Pemunculan sebuah komposisi sebagai suatu substansi fisik yang kasat mata dengan spesifikasi tersendiri, memberikan keluasan pengkajian yang disesuaikan dengan disiplin penikmat yang ada, dan disejajarkan dengan kaidah dari jenis karya seni. Selanjutnya kesetaraan penikmat seni dengan bunyi yang dikaji, dapat memberikan peluang adanya suatu premis terhadap keterkaitan antara komposisi seni musik dengan penikmatnya. Kondisi seperti ini dapat ditelaah lebih dalam lagi dengan berbagai segi dan cara pandang tertentu yang di antaranya adalah : estetik, artistik, form, irama dan lain sebagainya.
Dalam Kamus Besar Bahasa Indonesia, istilah apresiasi mempunyai arti : kesadaran terhadap nilai-nilai seni dan budaya dan penilaian/penghargaan terhadap sesuatu (Anton Moelino, 1989 : 41). Dengan berlandaskan pada keterangan tersebut dapatlah kiranya ditarik suatu benang merah antara istilah apresiasi dan apresiasi musik. Karena dalam apresiasi diperlukan adanya kesadaran terhadap nilai-nilai seni, sudah sewajarnya bila didalam apresiasi musik juga diperlukan adanya kesetaraan nilai-nilai seni dalam disiplin seni musik.
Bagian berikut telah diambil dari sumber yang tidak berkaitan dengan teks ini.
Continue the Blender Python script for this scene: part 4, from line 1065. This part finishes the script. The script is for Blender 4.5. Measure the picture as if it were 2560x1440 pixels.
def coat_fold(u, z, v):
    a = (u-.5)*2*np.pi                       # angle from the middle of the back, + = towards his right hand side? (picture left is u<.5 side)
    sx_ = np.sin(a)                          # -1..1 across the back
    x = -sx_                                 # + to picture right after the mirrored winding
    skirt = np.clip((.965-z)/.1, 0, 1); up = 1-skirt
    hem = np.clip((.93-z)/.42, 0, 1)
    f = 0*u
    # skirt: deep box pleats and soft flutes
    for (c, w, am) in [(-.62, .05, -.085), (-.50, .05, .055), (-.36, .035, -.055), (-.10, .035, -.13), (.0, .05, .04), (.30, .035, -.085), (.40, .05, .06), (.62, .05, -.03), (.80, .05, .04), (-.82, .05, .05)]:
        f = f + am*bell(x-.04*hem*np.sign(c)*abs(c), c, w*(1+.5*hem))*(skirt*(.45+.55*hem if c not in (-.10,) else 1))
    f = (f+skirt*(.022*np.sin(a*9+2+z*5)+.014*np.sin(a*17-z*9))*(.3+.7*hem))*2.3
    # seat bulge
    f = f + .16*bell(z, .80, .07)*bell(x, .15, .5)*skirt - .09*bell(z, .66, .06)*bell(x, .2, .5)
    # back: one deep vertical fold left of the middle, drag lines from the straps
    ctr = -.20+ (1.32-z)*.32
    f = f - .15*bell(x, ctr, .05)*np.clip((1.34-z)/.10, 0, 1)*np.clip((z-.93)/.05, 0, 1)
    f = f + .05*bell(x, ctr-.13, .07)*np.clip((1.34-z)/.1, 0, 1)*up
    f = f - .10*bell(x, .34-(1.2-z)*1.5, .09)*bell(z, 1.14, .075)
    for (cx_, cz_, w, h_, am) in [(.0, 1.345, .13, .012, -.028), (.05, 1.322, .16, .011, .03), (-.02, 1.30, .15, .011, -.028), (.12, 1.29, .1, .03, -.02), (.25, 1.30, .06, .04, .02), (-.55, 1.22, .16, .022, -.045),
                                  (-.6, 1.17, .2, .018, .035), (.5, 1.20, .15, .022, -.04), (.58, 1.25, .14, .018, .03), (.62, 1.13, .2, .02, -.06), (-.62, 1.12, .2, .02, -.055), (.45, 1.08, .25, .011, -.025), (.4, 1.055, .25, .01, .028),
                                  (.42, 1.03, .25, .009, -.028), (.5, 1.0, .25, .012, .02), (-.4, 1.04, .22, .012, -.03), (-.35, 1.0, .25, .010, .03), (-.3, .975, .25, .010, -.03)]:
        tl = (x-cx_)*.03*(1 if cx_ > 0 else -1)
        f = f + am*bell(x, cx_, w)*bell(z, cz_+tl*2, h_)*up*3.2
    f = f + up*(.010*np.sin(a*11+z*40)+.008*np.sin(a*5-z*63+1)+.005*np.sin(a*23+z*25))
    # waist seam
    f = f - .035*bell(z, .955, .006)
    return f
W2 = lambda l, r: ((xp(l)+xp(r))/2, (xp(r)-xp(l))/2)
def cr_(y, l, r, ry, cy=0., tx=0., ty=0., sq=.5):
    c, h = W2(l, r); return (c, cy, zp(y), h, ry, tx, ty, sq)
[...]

Penginderaan tentang kesadaran nilai-nilai seni musik dapat dengan menggunakan pendekatan musikologi untuk mengetahui bobot kesadaran yang dimilikinya.
Musikologi merupakan terjemahan dalam Bahasa Ingris musicology, istilah ini berangkat dari terminologi Prancis yakni musicology, hal ini sejalan dengan istilah Jerman abad 19 musikwissenschaft. Istilah ini dianggap paling tepat untuk menggambarkan suatu disiplin yang membahas tentang pengetahuan serta penelitian dari semua aspek tentang musik. Awal dari rentangan musikologi sangat luas, yakni dari sejarah musik barat hingga taksonomi musik primitif, dari akusti ke estetika, dari harmoni dan kontrapung hingga pedagogi piano. Elaborasi tentang katagori musikologi sebagai salah satu cabang ilmu pengetahuan banyak bermunculan, dimulai dari formula Hugos Riesman dan Guido Adler pada abad 19, sampai pada Charles Seeger, seorang plopor Ethnomusikologi Amerika moderen yang berasil menerbitkan formulasi tentang klasifikasi musik secara komprehensif.